AURE Swap

How the Protocol works?

AURE Stablecoin is valuable to users on our ecosystem because it maintains its price peg. The Crypstarter Balance Protocol uses the basic market forces of supply and demand to maintain the price of AURE.

When the demand for AURE is high and the supply is limited, the price of AURE increases. When the demand for AURE is low and the supply is too large, the price of AURE decreases. The protocol ensures the supply and demand of AURE is always balanced, leading to a stable price.

AURE Swap is one of the main feature of the Crypstarter Balance Protocol. Users burn CST to mint AURE and burn AURE to mint CST, all incentivized by the protocol’s algorithmic Balance Protocol

AURE POOL BALANCE PROTOCOL

Downward adjustment phase

When the AURE price is higher than its peg, the supply is too small and the demand is too high. The protocol incentivizes users to burn CST and mint AURE, which will inflate the supply of AURE until a supply-demand balance is created.

Users minting more AURE from the burned CST until AURE is pulled back to the $1 price.

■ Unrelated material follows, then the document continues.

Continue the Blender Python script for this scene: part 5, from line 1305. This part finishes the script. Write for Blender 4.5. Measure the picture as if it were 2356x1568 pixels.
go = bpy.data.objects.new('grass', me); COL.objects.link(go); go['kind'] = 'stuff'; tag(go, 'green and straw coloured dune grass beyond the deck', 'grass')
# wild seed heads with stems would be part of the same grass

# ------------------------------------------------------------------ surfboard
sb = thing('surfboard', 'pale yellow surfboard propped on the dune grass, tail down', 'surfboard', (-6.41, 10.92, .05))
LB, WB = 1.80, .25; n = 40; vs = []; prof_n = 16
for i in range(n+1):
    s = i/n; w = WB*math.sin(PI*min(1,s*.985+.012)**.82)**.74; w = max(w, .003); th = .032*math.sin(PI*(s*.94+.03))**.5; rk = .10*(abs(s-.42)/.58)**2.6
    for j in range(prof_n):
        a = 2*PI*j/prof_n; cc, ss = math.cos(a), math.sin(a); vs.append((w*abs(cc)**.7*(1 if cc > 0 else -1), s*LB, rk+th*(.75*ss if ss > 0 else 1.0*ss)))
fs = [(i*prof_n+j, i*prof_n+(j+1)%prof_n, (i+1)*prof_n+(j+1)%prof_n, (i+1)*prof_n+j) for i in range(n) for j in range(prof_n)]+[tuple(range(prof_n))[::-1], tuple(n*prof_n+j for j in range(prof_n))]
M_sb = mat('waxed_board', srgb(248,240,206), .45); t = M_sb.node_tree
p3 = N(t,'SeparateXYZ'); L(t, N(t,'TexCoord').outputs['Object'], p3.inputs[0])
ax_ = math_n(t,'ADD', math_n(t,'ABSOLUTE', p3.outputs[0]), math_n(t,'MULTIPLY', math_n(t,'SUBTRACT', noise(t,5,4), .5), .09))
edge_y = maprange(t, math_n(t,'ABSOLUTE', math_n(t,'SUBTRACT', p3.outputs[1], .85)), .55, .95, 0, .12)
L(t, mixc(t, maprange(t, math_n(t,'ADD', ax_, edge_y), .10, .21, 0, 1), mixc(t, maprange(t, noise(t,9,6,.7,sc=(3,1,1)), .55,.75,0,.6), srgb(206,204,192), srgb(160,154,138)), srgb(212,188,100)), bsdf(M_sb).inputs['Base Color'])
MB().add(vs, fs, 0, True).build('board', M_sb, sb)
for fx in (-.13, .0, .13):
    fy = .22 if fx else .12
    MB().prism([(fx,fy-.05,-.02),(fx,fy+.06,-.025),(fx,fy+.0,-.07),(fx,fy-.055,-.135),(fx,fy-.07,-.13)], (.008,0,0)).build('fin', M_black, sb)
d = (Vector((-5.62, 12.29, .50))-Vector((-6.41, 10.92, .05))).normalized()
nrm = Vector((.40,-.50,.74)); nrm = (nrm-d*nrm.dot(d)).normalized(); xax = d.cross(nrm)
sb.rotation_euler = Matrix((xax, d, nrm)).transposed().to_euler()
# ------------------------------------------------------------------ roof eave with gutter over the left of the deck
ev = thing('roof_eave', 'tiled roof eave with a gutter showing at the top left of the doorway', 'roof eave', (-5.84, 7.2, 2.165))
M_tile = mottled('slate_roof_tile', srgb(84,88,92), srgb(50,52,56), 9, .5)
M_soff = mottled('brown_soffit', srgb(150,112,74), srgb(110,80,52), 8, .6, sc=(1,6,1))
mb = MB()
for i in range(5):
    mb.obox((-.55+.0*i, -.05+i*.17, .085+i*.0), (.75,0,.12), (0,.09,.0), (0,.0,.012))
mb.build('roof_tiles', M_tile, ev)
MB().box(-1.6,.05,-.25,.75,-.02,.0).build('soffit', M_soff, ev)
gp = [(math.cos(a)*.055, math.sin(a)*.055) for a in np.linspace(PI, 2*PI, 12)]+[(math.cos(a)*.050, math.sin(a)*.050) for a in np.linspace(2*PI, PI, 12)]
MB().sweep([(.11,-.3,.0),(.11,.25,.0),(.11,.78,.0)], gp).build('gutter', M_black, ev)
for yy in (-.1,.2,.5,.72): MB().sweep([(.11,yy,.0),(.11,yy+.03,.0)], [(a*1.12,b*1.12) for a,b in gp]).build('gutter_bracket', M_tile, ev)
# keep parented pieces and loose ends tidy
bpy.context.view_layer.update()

Meanwhile, burning CST causes the supply of CST to decrease and increases the price of CST.

Upward adjustment phase

When the AURE price is below its closing level, it means too much supply and too little demand. The protocol incentivizes users to burn AURE and mint CST, which will decrease the supply of AURE until a supply-demand balance is created.

Users minting more CST from AURE are burned until AURE is pulled back to the $1 price. Meanwhile, CST minting causes CST supply to increase and lowers the price of CST but at the same time other protocols in the system will ensure the incentive mechanism to increase CST price again later.